Nielsen then uses its identity graph to map that device ID to a household demographic profile. If the same household's CTV device, mobile device, and desktop browser can be linked, Nielsen can estimate person-level exposure across devices.
The calibration step
Census data from SDKs gives Nielsen raw impression counts and device-level attributes. But to produce person-level demographic estimates — "25% of impressions reached 18–34 females" — Nielsen calibrates the census data against its panel. The panel provides the demographic ground truth; the census data provides the scale and granularity. This calibrated output is what appears in Nielsen DAR (Digital Ad Ratings) reports.
Key limitations of Nielsen's CTV methodology
SDK coverage is not universal
Nielsen can only measure platforms where it has an SDK integration or a data partnership. Platforms that have not integrated Nielsen's SDK — or where the integration is incomplete — generate blind spots. In fragmented streaming environments, this creates meaningful coverage gaps.
Co-viewing is estimated, not measured
A CTV device is one device ID. If a family of four watches together, Nielsen's system sees one impression but Nielsen applies a co-viewing multiplier (derived from panel data on average co-viewing rates) to estimate the actual person reach. This multiplier is an approximation, not a direct measurement.
Identity graph accuracy varies
The quality of Nielsen's cross-device identity graph — how accurately devices are linked to specific people and households — degrades in environments with low login rates, shared devices, or privacy restrictions. Apple's ATT framework (which restricts mobile ad ID sharing on iOS) has materially reduced graph coverage on iOS devices.
US-centric panel
Nielsen ONE is built on a US TV panel. The demographic benchmarks, weighting schemes, and identity infrastructure are calibrated for the US market. Nielsen does operate internationally, but its methodology depth varies significantly by market.
Nielsen in India: what exists and what does not
India's primary TV measurement currency is BARC India, not Nielsen. BARC was established specifically to replace Nielsen's earlier India TV panel service (TAM Media Research) with an industry-owned measurement body. BARC now operates the BAR-O-Meter panel that covers approximately 50,000 homes.
Nielsen does have a presence in India through Nielsen Media India, primarily for radio audience measurement (the Indian Readership Survey and RAM — Radio Audience Measurement). For TV and CTV, Nielsen's India footprint in terms of buying currency is limited.
However, some global advertisers running India CTV campaigns through international DSPs may find Nielsen DAR data referenced in reporting — particularly for campaigns that use global Nielsen digital ad ratings. These reports will reflect any Nielsen SDK integrations that India-focused platforms have completed, which as of early 2026 is partial at best.
How to use Nielsen data when planning India CTV
Even where Nielsen's India coverage is limited, Nielsen's methodology documents and global benchmarks are valuable reference points. Specifically:
- Nielsen's co-viewing benchmarks: Nielsen publishes estimates for average co-viewing rates on CTV (typically 2.0–2.5 viewers per impression in the US). These can be used as directional benchmarks when India-specific data is unavailable — while acknowledging that India's joint family viewing likely produces higher co-viewing rates.

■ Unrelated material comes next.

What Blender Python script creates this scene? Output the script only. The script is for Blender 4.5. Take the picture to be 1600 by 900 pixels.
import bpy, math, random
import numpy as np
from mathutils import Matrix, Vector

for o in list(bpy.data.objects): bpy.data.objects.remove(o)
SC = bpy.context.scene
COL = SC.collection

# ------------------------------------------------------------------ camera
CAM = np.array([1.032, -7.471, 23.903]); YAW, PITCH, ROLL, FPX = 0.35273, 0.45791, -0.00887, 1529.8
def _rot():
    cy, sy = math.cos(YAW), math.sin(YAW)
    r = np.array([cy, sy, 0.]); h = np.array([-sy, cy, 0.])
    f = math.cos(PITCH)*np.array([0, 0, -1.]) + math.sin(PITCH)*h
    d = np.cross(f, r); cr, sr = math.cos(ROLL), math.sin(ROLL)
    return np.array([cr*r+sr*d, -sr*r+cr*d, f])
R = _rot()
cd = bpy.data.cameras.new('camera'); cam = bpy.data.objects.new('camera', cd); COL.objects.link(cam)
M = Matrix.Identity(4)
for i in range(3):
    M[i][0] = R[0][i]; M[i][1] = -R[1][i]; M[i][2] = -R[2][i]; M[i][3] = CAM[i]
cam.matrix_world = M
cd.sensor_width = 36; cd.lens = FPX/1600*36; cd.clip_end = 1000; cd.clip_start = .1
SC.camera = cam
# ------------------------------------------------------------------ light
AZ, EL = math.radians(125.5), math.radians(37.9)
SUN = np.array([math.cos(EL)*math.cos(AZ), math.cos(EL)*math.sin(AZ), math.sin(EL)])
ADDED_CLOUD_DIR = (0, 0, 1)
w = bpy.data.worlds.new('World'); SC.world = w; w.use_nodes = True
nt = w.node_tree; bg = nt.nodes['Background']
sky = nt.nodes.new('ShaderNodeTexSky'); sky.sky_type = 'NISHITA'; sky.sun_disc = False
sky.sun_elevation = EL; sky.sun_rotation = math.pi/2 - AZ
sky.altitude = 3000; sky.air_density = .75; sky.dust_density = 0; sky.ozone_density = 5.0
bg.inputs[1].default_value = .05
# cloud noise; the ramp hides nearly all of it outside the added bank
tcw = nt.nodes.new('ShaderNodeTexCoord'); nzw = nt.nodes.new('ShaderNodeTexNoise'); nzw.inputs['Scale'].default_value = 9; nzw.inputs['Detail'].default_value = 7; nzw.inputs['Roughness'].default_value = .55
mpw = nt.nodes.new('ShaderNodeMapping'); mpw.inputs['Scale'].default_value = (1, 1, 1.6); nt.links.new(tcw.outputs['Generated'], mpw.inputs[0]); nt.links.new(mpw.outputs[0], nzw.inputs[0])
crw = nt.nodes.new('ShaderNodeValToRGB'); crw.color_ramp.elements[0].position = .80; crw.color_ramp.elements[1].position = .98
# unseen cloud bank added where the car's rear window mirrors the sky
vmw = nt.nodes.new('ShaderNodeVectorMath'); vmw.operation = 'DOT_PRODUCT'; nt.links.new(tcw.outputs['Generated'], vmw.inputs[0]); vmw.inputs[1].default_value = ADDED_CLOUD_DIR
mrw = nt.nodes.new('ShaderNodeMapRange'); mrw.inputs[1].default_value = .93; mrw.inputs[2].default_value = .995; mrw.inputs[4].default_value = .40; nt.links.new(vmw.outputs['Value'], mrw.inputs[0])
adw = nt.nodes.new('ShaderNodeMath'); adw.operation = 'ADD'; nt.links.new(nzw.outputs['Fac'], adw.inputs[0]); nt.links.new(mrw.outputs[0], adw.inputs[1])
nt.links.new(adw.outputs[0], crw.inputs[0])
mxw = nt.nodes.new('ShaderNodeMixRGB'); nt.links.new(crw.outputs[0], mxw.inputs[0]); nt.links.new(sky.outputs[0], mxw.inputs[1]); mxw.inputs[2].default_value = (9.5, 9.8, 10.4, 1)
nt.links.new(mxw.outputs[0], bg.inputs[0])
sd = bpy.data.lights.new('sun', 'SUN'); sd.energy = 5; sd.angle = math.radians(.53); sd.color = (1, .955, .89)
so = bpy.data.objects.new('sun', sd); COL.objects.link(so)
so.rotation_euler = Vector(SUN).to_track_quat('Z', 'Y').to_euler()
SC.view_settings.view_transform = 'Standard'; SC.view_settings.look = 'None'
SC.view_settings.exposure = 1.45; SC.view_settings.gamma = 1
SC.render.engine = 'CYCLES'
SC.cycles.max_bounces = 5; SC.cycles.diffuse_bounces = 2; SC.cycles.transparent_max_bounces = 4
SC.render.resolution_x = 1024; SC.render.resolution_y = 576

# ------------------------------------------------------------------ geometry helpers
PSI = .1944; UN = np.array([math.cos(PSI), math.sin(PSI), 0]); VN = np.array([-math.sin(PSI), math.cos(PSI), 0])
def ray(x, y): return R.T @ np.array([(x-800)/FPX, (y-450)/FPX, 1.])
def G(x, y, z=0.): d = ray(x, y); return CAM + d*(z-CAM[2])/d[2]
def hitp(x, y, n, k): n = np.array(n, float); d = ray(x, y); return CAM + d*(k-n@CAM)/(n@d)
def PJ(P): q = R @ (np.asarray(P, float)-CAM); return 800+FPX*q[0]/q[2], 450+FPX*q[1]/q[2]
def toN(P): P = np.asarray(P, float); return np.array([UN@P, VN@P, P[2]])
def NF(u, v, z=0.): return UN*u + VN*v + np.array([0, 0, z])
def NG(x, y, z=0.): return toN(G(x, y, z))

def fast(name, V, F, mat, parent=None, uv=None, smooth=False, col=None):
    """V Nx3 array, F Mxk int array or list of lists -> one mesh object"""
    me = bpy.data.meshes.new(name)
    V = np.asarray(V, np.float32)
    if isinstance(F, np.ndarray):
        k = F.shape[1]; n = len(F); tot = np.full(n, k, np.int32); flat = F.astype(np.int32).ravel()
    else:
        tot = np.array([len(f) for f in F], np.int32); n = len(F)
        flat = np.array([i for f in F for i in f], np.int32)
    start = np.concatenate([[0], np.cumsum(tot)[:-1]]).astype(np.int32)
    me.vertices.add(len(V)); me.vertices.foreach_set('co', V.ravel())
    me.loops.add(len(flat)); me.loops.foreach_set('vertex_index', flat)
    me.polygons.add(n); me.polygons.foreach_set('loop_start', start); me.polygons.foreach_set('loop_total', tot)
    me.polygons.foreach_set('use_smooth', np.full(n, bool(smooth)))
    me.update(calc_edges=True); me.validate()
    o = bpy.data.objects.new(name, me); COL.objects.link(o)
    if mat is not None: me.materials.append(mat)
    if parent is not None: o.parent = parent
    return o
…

- Nielsen ONE as a measurement blueprint: For media owners and measurement advocates in India, Nielsen ONE represents the technical architecture that any cross-platform measurement solution needs to replicate. Understanding it helps evaluate whether BARC's EKAM initiative or other India measurement efforts are heading in the right direction.
- Nielsen DAR for global campaigns: If your India CTV spend is part of a global campaign planned through a global agency, Nielsen DAR may appear in consolidated reporting. Know that India platform coverage in Nielsen DAR is incomplete, and local platform-reported numbers will be more comprehensive for India specifically.
Alternatives to Nielsen for India CTV measurement
For India-specific CTV audience measurement, the more relevant sources are:
- BARC India (EKAM): BARC's streaming measurement initiative, designed to bring OTT platform data into a unified panel-plus-census framework similar to Nielsen ONE. Progress has been slower than initially announced, but it remains the most credible India-specific path to cross-platform measurement.
- Platform-reported data: JioCinema, Hotstar, SonyLIV, and Zee5 all provide campaign delivery reports. These are census-level for ad impressions served on their platforms — accurate for delivery, but self-reported and platform-siloed.
- DoubleVerify and IAS: Third-party impression verification vendors that provide independent confirmation of impression delivery, viewability, and brand safety. They do not provide demographic audience measurement but do validate delivery counts.
- Comscore: Active in India for digital audience measurement. Comscore's India OTT data provides reach and demographic estimates for major streaming platforms, though coverage and methodology depth varies.